====== Provided data ======

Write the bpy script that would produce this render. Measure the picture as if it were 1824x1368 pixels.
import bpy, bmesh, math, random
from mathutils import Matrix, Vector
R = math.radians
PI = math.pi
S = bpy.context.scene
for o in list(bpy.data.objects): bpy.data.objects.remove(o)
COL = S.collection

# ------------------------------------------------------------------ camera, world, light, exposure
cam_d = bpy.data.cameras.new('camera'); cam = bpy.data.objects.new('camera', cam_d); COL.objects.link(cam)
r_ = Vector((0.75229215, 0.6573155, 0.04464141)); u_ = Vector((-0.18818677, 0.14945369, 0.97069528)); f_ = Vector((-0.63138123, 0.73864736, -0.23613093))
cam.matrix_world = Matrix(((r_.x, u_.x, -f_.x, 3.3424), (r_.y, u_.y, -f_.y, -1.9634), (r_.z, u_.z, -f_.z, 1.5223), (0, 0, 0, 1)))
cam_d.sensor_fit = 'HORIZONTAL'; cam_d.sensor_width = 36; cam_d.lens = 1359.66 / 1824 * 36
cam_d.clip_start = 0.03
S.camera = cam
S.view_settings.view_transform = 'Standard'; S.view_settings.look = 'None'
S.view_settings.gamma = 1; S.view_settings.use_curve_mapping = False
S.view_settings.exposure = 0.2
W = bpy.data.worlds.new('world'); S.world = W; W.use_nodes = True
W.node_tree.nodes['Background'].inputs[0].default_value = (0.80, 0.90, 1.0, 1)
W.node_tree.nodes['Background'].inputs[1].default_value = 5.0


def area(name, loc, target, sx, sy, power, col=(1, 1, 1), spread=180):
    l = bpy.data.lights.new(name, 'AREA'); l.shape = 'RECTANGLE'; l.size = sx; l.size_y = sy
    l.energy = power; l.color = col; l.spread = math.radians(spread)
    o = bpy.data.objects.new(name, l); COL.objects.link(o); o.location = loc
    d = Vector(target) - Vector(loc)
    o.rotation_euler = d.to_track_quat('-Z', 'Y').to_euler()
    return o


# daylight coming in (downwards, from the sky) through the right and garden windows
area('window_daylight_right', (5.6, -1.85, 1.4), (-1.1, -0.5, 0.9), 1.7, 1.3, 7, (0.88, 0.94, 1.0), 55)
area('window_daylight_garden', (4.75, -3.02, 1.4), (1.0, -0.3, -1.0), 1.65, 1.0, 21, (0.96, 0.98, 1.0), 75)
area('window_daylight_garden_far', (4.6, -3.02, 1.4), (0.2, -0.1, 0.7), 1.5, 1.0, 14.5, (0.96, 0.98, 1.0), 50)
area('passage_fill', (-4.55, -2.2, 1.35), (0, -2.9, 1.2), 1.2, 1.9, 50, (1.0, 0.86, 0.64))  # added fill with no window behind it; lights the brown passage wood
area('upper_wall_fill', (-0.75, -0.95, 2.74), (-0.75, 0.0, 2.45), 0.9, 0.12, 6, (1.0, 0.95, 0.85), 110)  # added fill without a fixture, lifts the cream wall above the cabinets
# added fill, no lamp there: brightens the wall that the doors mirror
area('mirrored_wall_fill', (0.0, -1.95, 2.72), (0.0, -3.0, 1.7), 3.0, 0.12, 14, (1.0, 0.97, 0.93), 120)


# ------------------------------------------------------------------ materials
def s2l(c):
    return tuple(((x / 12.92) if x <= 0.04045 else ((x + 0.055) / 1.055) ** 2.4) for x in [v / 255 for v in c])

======

What the task requires
Give an exact copy of all the data shown above.

Expected answer
Write the bpy script that would produce this render. Measure the picture as if it were 1824x1368 pixels.
import bpy, bmesh, math, random
from mathutils import Matrix, Vector
R = math.radians
PI = math.pi
S = bpy.context.scene
for o in list(bpy.data.objects): bpy.data.objects.remove(o)
COL = S.collection

# ------------------------------------------------------------------ camera, world, light, exposure
cam_d = bpy.data.cameras.new('camera'); cam = bpy.data.objects.new('camera', cam_d); COL.objects.link(cam)
r_ = Vector((0.75229215, 0.6573155, 0.04464141)); u_ = Vector((-0.18818677, 0.14945369, 0.97069528)); f_ = Vector((-0.63138123, 0.73864736, -0.23613093))
cam.matrix_world = Matrix(((r_.x, u_.x, -f_.x, 3.3424), (r_.y, u_.y, -f_.y, -1.9634), (r_.z, u_.z, -f_.z, 1.5223), (0, 0, 0, 1)))
cam_d.sensor_fit = 'HORIZONTAL'; cam_d.sensor_width = 36; cam_d.lens = 1359.66 / 1824 * 36
cam_d.clip_start = 0.03
S.camera = cam
S.view_settings.view_transform = 'Standard'; S.view_settings.look = 'None'
S.view_settings.gamma = 1; S.view_settings.use_curve_mapping = False
S.view_settings.exposure = 0.2
W = bpy.data.worlds.new('world'); S.world = W; W.use_nodes = True
W.node_tree.nodes['Background'].inputs[0].default_value = (0.80, 0.90, 1.0, 1)
W.node_tree.nodes['Background'].inputs[1].default_value = 5.0


def area(name, loc, target, sx, sy, power, col=(1, 1, 1), spread=180):
    l = bpy.data.lights.new(name, 'AREA'); l.shape = 'RECTANGLE'; l.size = sx; l.size_y = sy
    l.energy = power; l.color = col; l.spread = math.radians(spread)
    o = bpy.data.objects.new(name, l); COL.objects.link(o); o.location = loc
    d = Vector(target) - Vector(loc)
    o.rotation_euler = d.to_track_quat('-Z', 'Y').to_euler()
    return o


# daylight coming in (downwards, from the sky) through the right and garden windows
area('window_daylight_right', (5.6, -1.85, 1.4), (-1.1, -0.5, 0.9), 1.7, 1.3, 7, (0.88, 0.94, 1.0), 55)
area('window_daylight_garden', (4.75, -3.02, 1.4), (1.0, -0.3, -1.0), 1.65, 1.0, 21, (0.96, 0.98, 1.0), 75)
area('window_daylight_garden_far', (4.6, -3.02, 1.4), (0.2, -0.1, 0.7), 1.5, 1.0, 14.5, (0.96, 0.98, 1.0), 50)
area('passage_fill', (-4.55, -2.2, 1.35), (0, -2.9, 1.2), 1.2, 1.9, 50, (1.0, 0.86, 0.64))  # added fill with no window behind it; lights the brown passage wood
area('upper_wall_fill', (-0.75, -0.95, 2.74), (-0.75, 0.0, 2.45), 0.9, 0.12, 6, (1.0, 0.95, 0.85), 110)  # added fill without a fixture, lifts the cream wall above the cabinets
# added fill, no lamp there: brightens the wall that the doors mirror
area('mirrored_wall_fill', (0.0, -1.95, 2.72), (0.0, -3.0, 1.7), 3.0, 0.12, 14, (1.0, 0.97, 0.93), 120)


# ------------------------------------------------------------------ materials
def s2l(c):
    return tuple(((x / 12.92) if x <= 0.04045 else ((x + 0.055) / 1.055) ** 2.4) for x in [v / 255 for v in c])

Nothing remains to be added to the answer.